A press blackout in the baseball negotiations was imposed yesterday at the request of Secretary of Labor Raymond J. Donovan.

Federal mediator Kenneth E. Moffett said, "The main reason for the blackout is the same reason we came to Washington. We thought it would be good if they could talk back and forth" without coming down every day "to report what's going on like a tennis match . . .

"Basically, we were in a goldfish bowl up in New York," he added. "We thought it would be a good thing if they could talk back and forth without expalining away what happened upstairs."

The talks, held for the first time in Washington at the Federal Mediation and Concilation Service, were recessed after the parties had met separately and together for about four hours. They will be resumed at 9:30 a.m. today.

Moffett said that Donovan, who participated in the meetings all yesterday, will return to the bargaining table today. "The secretary and the administration are very interested in getting baseball back in business again," Moffett said.

However, he said, Donovan had offered no proposals yesterday that might bring an end to the 39-day-old strike.

Moffett declined to say whether progress had been made or to characterize the tenor of the talks.

However, there was no reason to believe, based on Moffett's remarks, that the imposition of the blackout meant that a settlement was imminent or even that progress had been made. There was no indication that the tension that surrounded the negotiations when they were recessed Thursday had dissipated or that anything other than a feeling-out process had taken place.

Moffett alluded to the reasons for the blackout last week when he spoke about how the parties begin each session by talking about what was said to what reporter in the newspaper that morning.

The implication is that the blackout will both save time and reduce the level of acrimony. Although Judge Henry F. Werker said last month, in his decision on the National Labor Relations Board request for an injunction, "This court cannot accept collective bargaining through the press as a basis for an injunction," the press has played a significant role in the talks. Sources have said that previous initiatives in the talks have failed or been aborted because of disclosures in the press.

Moffett said last week, "Any time you have to a total disclosure with the media, you're going to have difficulties. There's going to be posturing . . . Only time will tell if this mode of bargaining is one that leads to a settlement."

Now, only time, perhaps three days, will tell if a blackout will lead to a settlement. Undoubtedly, if it does not, a lot of people will have a lot to say.

Right now, the parties are respecting Donovan's request. None of the principals reached last night had any comment, on or off the record.

Donovan, who was expected merely to start yesterday's meeting, met separately with each side for about 45 minutes, before bringing them together for joint negotiations. Donovan met first with the owners' bargaining committee, including Ray Grebey, their chief negotiator, his attorney Barry Rona, the two league presidents and their attorneys.

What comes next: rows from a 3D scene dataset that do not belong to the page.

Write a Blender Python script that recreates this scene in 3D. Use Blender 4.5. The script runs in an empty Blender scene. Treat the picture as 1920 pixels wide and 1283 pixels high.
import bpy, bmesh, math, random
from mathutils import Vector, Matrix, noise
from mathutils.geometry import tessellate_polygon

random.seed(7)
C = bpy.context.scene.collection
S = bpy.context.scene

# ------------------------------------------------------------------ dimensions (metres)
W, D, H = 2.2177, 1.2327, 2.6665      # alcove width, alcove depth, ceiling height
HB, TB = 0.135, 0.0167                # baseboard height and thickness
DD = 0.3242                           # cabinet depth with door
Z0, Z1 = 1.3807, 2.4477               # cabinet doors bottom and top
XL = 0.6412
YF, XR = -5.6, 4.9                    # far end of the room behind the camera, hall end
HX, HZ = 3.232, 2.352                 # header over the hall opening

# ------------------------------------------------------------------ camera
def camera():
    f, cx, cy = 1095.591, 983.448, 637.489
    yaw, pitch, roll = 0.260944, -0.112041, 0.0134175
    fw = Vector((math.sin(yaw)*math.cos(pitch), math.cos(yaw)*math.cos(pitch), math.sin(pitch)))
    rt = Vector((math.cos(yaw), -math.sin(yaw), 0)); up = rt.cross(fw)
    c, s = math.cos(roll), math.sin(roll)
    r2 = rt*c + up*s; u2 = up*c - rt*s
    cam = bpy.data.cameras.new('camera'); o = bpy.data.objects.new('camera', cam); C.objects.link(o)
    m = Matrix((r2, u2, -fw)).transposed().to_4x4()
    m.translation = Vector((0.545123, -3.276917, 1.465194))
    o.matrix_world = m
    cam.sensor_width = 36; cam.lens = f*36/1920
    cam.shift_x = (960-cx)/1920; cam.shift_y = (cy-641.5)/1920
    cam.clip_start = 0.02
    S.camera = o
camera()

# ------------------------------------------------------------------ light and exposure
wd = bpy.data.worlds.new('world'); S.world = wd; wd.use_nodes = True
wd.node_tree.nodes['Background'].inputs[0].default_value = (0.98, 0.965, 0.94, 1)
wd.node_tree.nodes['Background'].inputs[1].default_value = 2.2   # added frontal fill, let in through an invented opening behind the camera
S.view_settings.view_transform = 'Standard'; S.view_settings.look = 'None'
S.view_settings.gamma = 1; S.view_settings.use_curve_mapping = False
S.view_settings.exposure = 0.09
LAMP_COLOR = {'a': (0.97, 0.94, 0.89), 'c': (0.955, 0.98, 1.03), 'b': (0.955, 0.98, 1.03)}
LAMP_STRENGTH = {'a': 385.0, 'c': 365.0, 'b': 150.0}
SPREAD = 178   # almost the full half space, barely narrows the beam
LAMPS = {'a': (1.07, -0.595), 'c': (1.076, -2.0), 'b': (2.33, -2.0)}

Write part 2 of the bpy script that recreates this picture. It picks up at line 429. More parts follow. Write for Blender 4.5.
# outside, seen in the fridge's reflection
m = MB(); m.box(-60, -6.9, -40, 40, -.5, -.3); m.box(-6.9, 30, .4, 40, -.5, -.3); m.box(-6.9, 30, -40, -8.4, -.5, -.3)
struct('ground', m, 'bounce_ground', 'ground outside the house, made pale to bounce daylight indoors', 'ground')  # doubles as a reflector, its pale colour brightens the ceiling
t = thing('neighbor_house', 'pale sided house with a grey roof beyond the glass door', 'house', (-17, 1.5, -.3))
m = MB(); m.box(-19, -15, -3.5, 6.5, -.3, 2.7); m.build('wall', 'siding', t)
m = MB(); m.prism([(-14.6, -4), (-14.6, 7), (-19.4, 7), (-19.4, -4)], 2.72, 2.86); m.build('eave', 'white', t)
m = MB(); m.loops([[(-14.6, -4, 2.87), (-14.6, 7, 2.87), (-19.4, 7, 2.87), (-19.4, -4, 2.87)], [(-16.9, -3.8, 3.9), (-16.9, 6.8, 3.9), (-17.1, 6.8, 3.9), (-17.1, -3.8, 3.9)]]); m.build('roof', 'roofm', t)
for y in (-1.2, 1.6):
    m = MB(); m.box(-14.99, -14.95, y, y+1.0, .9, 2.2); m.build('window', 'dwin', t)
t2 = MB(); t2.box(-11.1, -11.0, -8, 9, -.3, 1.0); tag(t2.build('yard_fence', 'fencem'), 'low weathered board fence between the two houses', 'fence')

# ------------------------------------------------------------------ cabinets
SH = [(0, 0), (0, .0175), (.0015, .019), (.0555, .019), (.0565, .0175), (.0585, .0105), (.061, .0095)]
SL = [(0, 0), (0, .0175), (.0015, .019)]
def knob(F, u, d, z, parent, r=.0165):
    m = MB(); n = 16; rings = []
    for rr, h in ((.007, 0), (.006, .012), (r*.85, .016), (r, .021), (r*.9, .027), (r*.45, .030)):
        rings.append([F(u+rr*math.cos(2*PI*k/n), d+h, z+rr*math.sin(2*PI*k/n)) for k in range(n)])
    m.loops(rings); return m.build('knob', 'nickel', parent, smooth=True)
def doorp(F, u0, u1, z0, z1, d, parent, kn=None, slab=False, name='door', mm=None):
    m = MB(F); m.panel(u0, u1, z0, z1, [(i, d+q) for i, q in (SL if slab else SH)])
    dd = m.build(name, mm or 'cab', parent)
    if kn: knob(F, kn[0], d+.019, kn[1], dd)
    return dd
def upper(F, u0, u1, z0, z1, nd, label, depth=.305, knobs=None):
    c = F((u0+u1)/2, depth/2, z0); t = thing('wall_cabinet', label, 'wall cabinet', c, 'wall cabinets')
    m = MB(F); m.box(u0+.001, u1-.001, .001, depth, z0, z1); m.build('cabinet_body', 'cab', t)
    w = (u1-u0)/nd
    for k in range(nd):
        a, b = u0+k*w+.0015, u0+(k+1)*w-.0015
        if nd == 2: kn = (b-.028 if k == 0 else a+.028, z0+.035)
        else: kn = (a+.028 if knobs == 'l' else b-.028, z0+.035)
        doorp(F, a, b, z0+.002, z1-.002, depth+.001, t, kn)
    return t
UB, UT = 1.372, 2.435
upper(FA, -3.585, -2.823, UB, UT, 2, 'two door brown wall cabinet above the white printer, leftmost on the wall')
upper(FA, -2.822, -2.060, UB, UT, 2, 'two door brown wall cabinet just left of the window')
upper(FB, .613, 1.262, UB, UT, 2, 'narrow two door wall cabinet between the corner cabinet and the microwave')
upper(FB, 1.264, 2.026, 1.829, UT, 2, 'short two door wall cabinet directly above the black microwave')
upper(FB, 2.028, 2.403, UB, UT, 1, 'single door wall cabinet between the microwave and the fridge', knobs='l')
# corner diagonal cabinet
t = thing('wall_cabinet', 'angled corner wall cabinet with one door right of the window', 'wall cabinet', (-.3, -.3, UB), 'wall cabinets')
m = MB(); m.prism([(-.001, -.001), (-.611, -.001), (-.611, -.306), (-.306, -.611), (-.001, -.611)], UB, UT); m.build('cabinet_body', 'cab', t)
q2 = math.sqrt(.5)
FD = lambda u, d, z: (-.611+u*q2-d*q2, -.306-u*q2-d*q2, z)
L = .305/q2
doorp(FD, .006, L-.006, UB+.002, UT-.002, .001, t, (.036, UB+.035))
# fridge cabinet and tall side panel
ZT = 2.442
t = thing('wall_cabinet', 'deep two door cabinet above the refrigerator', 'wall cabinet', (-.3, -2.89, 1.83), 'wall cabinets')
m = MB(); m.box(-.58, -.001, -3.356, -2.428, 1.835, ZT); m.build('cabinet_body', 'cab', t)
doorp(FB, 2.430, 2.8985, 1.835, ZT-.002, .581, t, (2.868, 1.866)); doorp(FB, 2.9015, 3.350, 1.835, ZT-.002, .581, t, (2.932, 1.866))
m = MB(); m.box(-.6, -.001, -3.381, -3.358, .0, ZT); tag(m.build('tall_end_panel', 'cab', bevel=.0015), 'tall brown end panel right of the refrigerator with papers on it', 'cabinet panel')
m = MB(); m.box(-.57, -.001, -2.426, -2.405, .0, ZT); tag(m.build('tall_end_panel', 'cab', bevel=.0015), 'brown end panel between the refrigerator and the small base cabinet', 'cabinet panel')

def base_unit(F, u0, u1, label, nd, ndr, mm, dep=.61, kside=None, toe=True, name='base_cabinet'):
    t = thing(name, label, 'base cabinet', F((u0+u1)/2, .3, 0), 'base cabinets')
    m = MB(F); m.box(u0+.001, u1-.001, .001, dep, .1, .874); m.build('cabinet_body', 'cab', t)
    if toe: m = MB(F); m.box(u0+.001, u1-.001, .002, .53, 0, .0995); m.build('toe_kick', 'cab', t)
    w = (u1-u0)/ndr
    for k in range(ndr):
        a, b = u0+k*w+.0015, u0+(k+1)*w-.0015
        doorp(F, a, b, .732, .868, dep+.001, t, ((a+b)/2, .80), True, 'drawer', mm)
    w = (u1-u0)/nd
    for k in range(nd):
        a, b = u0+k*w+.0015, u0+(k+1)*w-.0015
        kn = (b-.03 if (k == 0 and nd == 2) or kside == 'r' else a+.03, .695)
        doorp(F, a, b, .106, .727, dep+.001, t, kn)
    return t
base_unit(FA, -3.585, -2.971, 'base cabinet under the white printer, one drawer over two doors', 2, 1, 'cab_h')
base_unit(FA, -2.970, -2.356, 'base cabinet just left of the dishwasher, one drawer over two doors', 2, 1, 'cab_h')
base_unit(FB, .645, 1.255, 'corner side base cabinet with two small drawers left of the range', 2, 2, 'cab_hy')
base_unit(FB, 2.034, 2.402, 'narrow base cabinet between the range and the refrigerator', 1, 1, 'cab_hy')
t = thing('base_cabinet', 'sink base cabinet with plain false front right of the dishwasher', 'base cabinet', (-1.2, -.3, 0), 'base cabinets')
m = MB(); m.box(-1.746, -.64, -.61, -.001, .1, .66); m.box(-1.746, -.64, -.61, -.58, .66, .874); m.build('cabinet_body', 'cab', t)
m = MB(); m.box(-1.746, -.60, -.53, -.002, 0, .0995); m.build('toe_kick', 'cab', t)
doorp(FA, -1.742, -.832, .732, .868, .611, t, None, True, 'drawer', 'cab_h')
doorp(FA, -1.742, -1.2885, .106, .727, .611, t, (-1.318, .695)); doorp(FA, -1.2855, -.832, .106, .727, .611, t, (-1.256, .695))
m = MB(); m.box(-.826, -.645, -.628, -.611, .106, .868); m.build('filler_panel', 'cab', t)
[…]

The players were represented by Marvin Miller, executive director of the Major League Baseball Players Association; Don Fehr, the general counsel, and five players: Mark Belanger and Doug DeCinces of the Baltimore Orioles, Steve Rogers of the Montreal Expos, Bob Boone of the Philadelphia Phillies and Phil Garner of the Pittsburgh Pirates.

The parties met together with Donovan for about an hour in the suite where the air traffic controllers reached their tentative settlement, now in jeopardy.

Before the talks recessed for the day, Nancy Broff, the acting general counsel of the Federal Mediation Service, said, "The secretary is doing a lot of listening and some talking. The secretary is letting Ken Moffett do the mediating. He is not attempting to insert himself as a mediator."

Donovan first entered the negotiations last Wednesday, when he met with both sides in New York.

But that day the tenor of the talks degenerated when a proposal expected from management failed to materalize and the players left the session feeling angry and puzzled, Thursday, both sides made and rejected proposals. And at the end of the day, the players proposed submitting the issues to binding arbitrtion and the owners rejected that idea.

Donovan met privately Friday with Miller and Grebey and suggested moving the talks to Washington. It is understood, as reported last week, that he suggested the sides deal with free-agent compensation before taking up the major league service credit issue introduced by the owners Thursday.

Private and federal labor officials speculated that Donovan, who steadfastly had said he would not become involved in contract talks, made an exception for the baseball strike at a time when many were optimistic about a quick settlement, thinking it would end quickly and happily for all involved, including his office. But, as one source said, when Donovan got involved he found out "it wasn't just a game."